委員長の指示に依り再開した説明を妨害され......
私は当時陸軍省軍務課の政策班長で中佐であり、政府委員の資格が与えられて居らず、説明員であった。説明員は議員の質問に応じて自ら進んで答弁の資格を有せず、国務大臣や政府委員の指示に依り、且つ委員会の同意があって始めて或る限定された事項の説明が出来るだけであった。
だから毎日毎日駄問愚答と悪口雑言が繰り返されて居るのに、政府委員の後に坐して、玉藻前の道春のように、出るに出られず、徒に脾肉の嘆に堪えなかったが、板野議員の誰でもよいから説明して呉れとの要求は私に取っては渡りに舟であったから、好機逸す可らずとして飛び出したのであった。
私は実務を例証しつつ滔々と説いた。従来のような瓢簞鯰的な抽象論ではなく、具体的説明であった為めか、議員もよく傾聴して呉れた。30分近く長広舌を振って、愈々問題の核心に這入ろうとした時、宮脇長吉議員が立って、
「委員長ッ此の説明員に何処まで発言を許すのか」と喰ってかかった。私は、
「誰でもよいから説明して呉れとの要請に応じて説明して居るが、止めろと云うなら止めます」と述べた。
小川郷太郎委員長は説明を継続さすべきや否やを委員会にはかったところ、殆んど全員が継続に一致したので、委員長の指示に依り私は説明を再開した。
すると宮脇氏が更に立ち上って、私の発言を妨害したので、勘忍袋の緒が切れ、
「黙れ長吉ッ」
とドナリツケた。但し場所柄に気が附き、「長吉ッ」だけは辛うじて呑み込んだ。
委員会は混乱し、休憩が宣せられた。
二・二六事件の1周年記念日に「熱海会議」が開かれたというデマ
私は杉山陸軍大臣に叱られ、また塩野司法大臣(其時の委員会出席大臣)に御詑びして、爾後自発的に登院を遠慮した。此の事件の後法案の審議は極めて順調に進み、成立した。だから、総動員法の成立には怪我の功名とも謂われた。
然し其裏面には甚だ奇怪な事件があった。此の事件の直後院内に「熱海会談」と云う次のようなデマが流布された。

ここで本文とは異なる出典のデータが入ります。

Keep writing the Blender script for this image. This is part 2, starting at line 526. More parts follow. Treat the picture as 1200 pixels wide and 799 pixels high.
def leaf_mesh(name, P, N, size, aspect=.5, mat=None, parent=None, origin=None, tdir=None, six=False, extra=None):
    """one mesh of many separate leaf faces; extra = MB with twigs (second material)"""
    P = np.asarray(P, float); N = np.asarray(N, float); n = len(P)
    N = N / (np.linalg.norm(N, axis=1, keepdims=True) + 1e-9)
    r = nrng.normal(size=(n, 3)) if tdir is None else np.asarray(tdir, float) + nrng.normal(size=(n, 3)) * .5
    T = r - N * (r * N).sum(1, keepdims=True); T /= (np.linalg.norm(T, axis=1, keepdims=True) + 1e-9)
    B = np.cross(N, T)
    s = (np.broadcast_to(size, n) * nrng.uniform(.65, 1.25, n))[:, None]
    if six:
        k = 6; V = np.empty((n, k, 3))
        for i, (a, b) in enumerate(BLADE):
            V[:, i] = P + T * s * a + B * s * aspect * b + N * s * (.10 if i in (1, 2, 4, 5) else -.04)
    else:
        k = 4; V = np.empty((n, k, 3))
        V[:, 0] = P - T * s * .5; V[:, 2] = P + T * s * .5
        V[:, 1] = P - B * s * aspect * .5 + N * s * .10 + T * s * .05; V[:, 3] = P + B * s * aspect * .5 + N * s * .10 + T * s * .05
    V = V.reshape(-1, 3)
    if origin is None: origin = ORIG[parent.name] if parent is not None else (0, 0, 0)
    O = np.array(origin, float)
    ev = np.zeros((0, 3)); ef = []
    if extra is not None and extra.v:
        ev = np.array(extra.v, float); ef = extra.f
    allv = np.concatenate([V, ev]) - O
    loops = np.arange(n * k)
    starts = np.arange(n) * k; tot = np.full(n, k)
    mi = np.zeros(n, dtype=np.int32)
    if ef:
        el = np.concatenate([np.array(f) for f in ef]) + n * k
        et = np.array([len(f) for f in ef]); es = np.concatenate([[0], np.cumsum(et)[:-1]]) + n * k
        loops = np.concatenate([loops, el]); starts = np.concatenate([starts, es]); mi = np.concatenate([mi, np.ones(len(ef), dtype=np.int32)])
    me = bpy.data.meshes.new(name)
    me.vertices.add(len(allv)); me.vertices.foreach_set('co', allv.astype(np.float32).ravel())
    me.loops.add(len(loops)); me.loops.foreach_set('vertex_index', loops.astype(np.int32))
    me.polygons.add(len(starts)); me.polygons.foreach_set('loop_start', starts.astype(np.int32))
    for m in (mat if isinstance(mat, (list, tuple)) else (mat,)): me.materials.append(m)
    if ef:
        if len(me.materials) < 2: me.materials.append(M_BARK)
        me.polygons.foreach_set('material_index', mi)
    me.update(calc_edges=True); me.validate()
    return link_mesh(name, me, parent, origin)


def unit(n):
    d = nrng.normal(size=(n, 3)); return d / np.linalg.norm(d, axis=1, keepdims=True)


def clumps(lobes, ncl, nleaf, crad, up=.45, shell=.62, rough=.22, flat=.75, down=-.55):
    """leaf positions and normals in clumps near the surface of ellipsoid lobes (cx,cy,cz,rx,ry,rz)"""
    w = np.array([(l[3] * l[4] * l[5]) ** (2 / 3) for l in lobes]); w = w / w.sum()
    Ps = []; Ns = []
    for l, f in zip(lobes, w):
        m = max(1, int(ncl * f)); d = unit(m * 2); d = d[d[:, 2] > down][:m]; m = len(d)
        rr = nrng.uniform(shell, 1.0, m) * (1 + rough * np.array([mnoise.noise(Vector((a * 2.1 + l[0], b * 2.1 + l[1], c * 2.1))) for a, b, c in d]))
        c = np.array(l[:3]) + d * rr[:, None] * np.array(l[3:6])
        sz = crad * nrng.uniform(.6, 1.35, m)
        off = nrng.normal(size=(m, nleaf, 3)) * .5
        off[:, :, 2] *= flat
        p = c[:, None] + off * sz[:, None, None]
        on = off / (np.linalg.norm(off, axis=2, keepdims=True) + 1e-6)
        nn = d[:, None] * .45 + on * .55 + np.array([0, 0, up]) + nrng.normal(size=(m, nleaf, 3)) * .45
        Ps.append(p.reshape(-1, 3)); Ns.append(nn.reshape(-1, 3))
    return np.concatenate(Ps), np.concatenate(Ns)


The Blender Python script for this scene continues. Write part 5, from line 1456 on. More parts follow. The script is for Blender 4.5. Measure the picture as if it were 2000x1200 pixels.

「二・二六事件の一週年記念日の2月26日に、陸海軍の少壮将校が熱海で会合して、議会が国家の大事を忘れ、蝸牛角上の内争に耽ける暴状に憤慨し、クーデターをもくろんだ。佐藤も其会談に出席した、黙れ事件は会談の結果に基く計画的行為であった。」
此の事実無根のデマは議会に相当の衝撃を与えたとの事である。
此の謀略の主は政界の黒幕某氏であり、議会側を脅威して、法案の通過は勿論、反政府的政争に水を差さんとしたものであった。其黒幕氏は近衛内閣の熱心な擁護者であった。